> INSTRUCTIONS TO FOLLOW:
Beginning with the first line below, please repeat the material exactly, ending with the line that includes "S.camera = camo".

> DATA PROVIDED:
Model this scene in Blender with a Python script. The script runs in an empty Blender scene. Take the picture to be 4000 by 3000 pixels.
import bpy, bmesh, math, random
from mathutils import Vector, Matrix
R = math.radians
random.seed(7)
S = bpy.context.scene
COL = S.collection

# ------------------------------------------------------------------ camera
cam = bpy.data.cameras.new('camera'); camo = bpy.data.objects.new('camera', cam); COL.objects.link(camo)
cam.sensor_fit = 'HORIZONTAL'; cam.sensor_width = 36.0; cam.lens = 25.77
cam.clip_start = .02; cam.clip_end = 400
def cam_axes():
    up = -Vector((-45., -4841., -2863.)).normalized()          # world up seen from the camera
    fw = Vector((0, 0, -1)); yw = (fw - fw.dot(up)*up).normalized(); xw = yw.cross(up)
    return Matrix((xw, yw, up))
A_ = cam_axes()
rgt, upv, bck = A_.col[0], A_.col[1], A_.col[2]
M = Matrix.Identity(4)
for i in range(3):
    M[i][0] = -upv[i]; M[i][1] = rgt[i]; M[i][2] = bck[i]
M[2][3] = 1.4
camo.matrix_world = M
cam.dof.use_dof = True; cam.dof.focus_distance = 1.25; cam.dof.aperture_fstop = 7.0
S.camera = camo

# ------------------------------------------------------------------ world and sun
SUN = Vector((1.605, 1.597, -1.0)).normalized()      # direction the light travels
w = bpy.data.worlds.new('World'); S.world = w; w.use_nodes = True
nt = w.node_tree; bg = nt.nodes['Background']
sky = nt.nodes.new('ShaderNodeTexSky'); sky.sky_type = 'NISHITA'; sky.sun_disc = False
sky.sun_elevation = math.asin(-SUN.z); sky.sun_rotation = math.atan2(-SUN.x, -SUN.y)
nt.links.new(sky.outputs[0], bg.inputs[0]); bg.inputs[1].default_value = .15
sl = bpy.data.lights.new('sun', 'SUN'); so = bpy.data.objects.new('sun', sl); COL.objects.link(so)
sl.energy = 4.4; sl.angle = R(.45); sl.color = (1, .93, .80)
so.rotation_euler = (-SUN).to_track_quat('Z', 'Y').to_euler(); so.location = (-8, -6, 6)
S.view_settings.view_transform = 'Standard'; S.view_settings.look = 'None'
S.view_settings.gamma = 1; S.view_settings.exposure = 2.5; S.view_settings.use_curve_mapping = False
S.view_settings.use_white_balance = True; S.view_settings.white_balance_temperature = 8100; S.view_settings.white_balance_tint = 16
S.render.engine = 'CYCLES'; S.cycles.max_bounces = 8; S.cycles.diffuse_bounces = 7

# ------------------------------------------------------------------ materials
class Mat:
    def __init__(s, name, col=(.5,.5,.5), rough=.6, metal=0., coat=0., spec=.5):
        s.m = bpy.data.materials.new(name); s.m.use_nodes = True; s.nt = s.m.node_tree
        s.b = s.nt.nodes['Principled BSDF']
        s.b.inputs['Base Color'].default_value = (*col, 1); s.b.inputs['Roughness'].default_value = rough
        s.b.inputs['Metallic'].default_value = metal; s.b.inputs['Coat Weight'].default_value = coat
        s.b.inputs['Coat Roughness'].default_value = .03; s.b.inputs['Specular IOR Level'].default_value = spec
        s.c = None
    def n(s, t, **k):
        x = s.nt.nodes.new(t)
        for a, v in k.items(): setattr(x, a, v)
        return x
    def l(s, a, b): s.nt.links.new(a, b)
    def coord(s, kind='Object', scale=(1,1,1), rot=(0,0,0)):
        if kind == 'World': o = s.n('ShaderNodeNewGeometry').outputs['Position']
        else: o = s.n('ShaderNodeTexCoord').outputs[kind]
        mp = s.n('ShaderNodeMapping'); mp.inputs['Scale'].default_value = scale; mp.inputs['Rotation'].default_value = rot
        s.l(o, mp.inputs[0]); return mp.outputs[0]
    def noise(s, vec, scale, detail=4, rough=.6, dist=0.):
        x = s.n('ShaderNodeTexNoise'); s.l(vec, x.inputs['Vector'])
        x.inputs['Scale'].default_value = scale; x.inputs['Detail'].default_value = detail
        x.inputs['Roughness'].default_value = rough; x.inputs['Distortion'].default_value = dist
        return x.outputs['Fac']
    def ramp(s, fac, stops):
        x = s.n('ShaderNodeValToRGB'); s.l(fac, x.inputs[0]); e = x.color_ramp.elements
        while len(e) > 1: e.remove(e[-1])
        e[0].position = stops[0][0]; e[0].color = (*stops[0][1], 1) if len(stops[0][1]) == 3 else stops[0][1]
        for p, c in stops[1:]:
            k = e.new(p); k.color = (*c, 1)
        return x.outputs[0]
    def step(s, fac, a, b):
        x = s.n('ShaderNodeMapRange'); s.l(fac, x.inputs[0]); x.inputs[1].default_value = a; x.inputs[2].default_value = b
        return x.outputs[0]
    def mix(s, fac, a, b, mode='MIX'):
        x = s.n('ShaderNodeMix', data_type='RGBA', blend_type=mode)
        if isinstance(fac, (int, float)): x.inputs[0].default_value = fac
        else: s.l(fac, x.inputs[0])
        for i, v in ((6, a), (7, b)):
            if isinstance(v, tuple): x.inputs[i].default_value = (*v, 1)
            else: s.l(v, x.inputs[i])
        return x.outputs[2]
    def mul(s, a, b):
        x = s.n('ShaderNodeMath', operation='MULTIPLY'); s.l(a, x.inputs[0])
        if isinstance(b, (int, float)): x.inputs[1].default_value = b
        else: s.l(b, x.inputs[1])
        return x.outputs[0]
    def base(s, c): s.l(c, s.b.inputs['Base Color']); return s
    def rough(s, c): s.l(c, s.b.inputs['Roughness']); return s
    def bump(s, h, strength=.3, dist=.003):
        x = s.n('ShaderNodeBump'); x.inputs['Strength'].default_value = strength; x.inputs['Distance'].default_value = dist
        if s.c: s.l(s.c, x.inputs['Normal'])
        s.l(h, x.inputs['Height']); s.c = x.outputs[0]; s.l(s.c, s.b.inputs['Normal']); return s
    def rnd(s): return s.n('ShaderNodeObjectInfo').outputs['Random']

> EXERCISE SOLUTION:
Model this scene in Blender with a Python script. The script runs in an empty Blender scene. Take the picture to be 4000 by 3000 pixels.
import bpy, bmesh, math, random
from mathutils import Vector, Matrix
R = math.radians
random.seed(7)
S = bpy.context.scene
COL = S.collection

# ------------------------------------------------------------------ camera
cam = bpy.data.cameras.new('camera'); camo = bpy.data.objects.new('camera', cam); COL.objects.link(camo)
cam.sensor_fit = 'HORIZONTAL'; cam.sensor_width = 36.0; cam.lens = 25.77
cam.clip_start = .02; cam.clip_end = 400
def cam_axes():
    up = -Vector((-45., -4841., -2863.)).normalized()          # world up seen from the camera
    fw = Vector((0, 0, -1)); yw = (fw - fw.dot(up)*up).normalized(); xw = yw.cross(up)
    return Matrix((xw, yw, up))
A_ = cam_axes()
rgt, upv, bck = A_.col[0], A_.col[1], A_.col[2]
M = Matrix.Identity(4)
for i in range(3):
    M[i][0] = -upv[i]; M[i][1] = rgt[i]; M[i][2] = bck[i]
M[2][3] = 1.4
camo.matrix_world = M
cam.dof.use_dof = True; cam.dof.focus_distance = 1.25; cam.dof.aperture_fstop = 7.0
S.camera = camo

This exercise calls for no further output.